Il presidente della Bce, Mario Draghi, ricorda che la politica della banca centrale non punisce i tedeschi e non premia i paesi più deboli, come la Grecia, e si limita a a sottolineare che «non ha senso speculare su una possibile uscita dalla moneta unica». Ad Atene ieri 15 mila persone sono scese in piazza per sostenere Tsipras e il suo partito Syriza, una manifestazione, naturalmente “spontanea”, contro l’Austerity imposta dalla Troika.
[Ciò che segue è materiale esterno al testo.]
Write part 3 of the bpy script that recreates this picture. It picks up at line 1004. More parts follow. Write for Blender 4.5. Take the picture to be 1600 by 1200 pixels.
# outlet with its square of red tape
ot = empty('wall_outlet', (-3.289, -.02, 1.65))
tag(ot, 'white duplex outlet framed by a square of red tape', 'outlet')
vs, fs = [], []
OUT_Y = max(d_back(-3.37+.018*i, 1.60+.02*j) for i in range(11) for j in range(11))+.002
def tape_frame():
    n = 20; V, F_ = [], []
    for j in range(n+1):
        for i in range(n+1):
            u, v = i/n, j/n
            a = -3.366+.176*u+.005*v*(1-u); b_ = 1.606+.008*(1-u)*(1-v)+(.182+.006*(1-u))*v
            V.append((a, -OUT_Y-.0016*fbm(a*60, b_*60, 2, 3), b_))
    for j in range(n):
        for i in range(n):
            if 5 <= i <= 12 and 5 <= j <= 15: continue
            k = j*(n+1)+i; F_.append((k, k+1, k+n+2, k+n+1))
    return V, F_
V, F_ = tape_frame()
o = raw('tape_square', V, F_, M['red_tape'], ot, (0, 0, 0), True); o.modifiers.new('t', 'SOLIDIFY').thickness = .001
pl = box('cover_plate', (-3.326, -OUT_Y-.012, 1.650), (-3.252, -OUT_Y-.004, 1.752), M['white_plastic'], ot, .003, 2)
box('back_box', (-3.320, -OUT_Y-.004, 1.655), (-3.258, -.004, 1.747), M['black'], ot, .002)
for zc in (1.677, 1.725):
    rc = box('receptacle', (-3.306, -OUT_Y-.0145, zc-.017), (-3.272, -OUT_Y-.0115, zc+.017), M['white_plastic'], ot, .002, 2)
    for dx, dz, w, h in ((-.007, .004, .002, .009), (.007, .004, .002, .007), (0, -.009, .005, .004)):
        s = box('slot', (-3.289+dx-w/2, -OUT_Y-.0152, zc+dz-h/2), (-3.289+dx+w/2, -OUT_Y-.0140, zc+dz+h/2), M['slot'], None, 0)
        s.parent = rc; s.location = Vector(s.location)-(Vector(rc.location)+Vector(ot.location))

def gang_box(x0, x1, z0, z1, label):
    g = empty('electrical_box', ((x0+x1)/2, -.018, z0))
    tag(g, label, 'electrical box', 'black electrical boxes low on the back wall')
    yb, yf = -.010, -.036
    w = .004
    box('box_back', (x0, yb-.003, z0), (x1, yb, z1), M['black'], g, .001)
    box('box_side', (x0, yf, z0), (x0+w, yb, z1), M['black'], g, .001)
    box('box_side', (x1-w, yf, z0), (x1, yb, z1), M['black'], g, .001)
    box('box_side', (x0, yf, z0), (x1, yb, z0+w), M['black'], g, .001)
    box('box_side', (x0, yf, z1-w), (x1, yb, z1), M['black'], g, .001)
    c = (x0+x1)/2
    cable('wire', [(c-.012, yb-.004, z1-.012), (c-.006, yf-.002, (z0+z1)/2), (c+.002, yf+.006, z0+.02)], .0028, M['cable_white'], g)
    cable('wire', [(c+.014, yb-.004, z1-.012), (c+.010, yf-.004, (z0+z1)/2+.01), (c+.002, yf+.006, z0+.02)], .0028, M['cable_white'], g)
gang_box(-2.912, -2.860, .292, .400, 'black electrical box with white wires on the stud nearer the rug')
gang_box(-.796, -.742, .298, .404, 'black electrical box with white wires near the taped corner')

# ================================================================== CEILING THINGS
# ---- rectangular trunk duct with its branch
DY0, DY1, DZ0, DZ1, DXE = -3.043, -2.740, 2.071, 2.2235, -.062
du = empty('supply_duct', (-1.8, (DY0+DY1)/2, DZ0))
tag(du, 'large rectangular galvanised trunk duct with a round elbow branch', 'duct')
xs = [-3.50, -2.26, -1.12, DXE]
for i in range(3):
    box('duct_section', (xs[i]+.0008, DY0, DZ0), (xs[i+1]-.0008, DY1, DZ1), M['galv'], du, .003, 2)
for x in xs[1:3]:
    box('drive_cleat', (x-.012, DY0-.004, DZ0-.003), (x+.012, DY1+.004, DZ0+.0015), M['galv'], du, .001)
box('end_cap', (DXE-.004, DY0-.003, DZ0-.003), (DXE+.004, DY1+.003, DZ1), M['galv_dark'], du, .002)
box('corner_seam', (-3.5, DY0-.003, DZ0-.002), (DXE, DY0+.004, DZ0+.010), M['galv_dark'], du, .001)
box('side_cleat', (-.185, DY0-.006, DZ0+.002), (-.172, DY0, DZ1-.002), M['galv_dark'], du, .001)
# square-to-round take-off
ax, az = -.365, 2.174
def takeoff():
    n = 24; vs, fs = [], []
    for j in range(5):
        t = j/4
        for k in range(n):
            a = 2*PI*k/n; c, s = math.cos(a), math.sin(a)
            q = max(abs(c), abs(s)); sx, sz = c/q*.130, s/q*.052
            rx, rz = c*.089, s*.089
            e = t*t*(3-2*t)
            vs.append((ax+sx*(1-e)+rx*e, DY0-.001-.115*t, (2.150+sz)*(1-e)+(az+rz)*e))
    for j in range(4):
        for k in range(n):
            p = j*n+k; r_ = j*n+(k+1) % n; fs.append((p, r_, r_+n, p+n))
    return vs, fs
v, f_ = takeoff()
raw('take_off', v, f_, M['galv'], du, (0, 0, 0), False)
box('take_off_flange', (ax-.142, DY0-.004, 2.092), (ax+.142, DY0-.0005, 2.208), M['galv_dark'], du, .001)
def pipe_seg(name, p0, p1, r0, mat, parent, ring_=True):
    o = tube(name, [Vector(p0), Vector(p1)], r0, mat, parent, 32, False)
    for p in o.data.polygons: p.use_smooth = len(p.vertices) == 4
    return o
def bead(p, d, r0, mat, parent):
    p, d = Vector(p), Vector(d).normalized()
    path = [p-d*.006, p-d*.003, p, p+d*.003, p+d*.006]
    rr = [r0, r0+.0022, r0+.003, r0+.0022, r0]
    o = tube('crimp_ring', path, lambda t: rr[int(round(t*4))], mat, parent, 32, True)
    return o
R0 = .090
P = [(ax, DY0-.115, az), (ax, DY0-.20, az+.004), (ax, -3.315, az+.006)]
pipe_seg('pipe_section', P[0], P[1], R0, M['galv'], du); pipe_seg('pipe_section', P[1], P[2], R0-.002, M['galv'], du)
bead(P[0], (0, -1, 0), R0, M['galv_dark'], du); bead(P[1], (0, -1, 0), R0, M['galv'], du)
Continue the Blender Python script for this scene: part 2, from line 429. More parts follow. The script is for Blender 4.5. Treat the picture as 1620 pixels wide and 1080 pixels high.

E che ha consentito al portavoce del governo di dichiarare: «Vogliamo ridurre le posizioni di privilegio nel mondo del lavoro e delle pensioni, ma non vogliamo scontrarci con il popolo».
Dopo lo scontro notturno all’ultimo Eurogruppo fra necessità di estendere o emendare l’attuale programma della Troika, i ministri delle Finanze europei si siederanno oggi di nuovo attorno a un tavolo per vedere come far coincidere i desiderata del governo greco di porre fine all’austerity che sta piegando il Paese con l’esigenza dei creditori che vogliono certezze sulla restituzione del debito. Atene dice di volersi impegnare ad aprire la caccia agli evasori accendendo finalmente un faro sul flusso di 30 miliardi di euro che si è spostato dalle banche elleniche a quelle svizzere, e mette sul piatto la riduzione del surplus di bilancio per questo e il prossimo anno a fronte delle promesse riforme strutturali. Un po’ poco per indurre a più miti consigli un osso duro, oltranzista del rigore, come il ministro delle finanze tedesco, Wolfgang Schaeuble.
Ma il muro contro muro a chi conviene? Tutto sommato non all’Europa. E tantomeno alla Grecia. Così Tsipras spende ancora una volta parole dolci per la cancelliera Angela Merkel. «Una donna molto gentile, nient’affatto severa come uno si aspetterebbe da come viene descritta sulla stampa». Alex il greco non si smentisce.